Y, en consecuencia, ninguna de aquellas figuras era el cumplimiento del misterio de nuestra reconciliación, dispuesto desde la eternidad, porque el Espíritu Santo aún no había descendido a la Virgen ni la virtud del Altísimo la había cubierto con su sombra, para que la Palabra hubiera podido ya hacerse carne dentro de las virginales entrañas, de modo que la Sabiduría se construyera su propia casa; el Creador de los tiempos no había nacido aún en el tiempo, haciendo que la forma de Dios y la de siervo se encontraran en una sola persona; y aquel que había creado todas las cosas no había sido engendrado todavía en medio de ellas.

Pues de no haber sido porque el hombre nuevo, encarnado en una carne pecadora como la nuestra, aceptó nuestra antigua condición y, consustancial como era con el Padre, se dignó a su vez hacerse consustancial con su madre, y, siendo como era el único que se hallaba libre de pecado, unió consigo nuestra naturaleza, la humanidad hubiera seguido para siempre bajo la cautividad del demonio.

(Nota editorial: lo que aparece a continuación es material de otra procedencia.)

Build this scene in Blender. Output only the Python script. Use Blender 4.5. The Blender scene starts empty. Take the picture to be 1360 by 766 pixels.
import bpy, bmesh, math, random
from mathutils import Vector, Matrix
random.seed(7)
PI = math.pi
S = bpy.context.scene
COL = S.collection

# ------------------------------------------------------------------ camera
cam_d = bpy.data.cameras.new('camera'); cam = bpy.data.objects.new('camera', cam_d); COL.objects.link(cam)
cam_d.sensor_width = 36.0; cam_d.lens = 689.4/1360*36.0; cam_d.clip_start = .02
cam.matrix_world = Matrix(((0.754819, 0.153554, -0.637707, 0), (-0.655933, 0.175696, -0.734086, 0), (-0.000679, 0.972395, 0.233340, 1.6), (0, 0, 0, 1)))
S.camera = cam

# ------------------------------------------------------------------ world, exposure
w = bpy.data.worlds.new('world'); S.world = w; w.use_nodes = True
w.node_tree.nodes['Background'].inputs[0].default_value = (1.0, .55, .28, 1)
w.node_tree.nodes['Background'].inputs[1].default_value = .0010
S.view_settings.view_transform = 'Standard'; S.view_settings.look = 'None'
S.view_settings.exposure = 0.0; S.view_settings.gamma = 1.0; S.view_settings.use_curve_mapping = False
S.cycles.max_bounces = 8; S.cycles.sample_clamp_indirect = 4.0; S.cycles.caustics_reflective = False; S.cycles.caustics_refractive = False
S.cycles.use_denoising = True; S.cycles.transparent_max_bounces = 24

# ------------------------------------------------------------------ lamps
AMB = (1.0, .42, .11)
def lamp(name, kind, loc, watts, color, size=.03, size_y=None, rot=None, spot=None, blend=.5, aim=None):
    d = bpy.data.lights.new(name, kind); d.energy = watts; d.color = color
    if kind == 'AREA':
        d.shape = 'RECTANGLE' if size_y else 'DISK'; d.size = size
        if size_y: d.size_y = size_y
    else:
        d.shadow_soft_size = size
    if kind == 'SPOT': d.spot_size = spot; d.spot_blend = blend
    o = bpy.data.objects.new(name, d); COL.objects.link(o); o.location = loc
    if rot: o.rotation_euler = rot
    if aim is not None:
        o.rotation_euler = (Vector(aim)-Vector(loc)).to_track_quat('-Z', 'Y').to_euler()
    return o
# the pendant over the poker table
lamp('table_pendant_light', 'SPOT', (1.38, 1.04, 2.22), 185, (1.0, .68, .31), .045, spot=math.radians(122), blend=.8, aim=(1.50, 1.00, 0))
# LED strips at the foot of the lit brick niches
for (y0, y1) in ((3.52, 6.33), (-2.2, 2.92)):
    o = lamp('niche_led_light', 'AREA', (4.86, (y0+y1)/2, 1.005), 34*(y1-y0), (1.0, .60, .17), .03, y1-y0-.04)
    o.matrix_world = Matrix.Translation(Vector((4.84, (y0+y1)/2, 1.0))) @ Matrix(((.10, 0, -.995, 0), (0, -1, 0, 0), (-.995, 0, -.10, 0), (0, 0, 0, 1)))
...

Y no hubiésemos podido beneficiarnos de la victoria del triunfador, si su victoria se hubiera logrado al margen de nuestra naturaleza.

Por esta admirable participación ha brillado para nosotros el misterio de la regeneración, de tal manera que, gracias al mismo Espíritu por cuya virtud Cristo fue concebido y nació, hemos nacido de nuevo de un origen espiritual.
Por lo cual, el evangelista dice de los creyentes: Éstos no han nacido de sangre, ni de amor carnal, ni de amor humano, sino de Dios.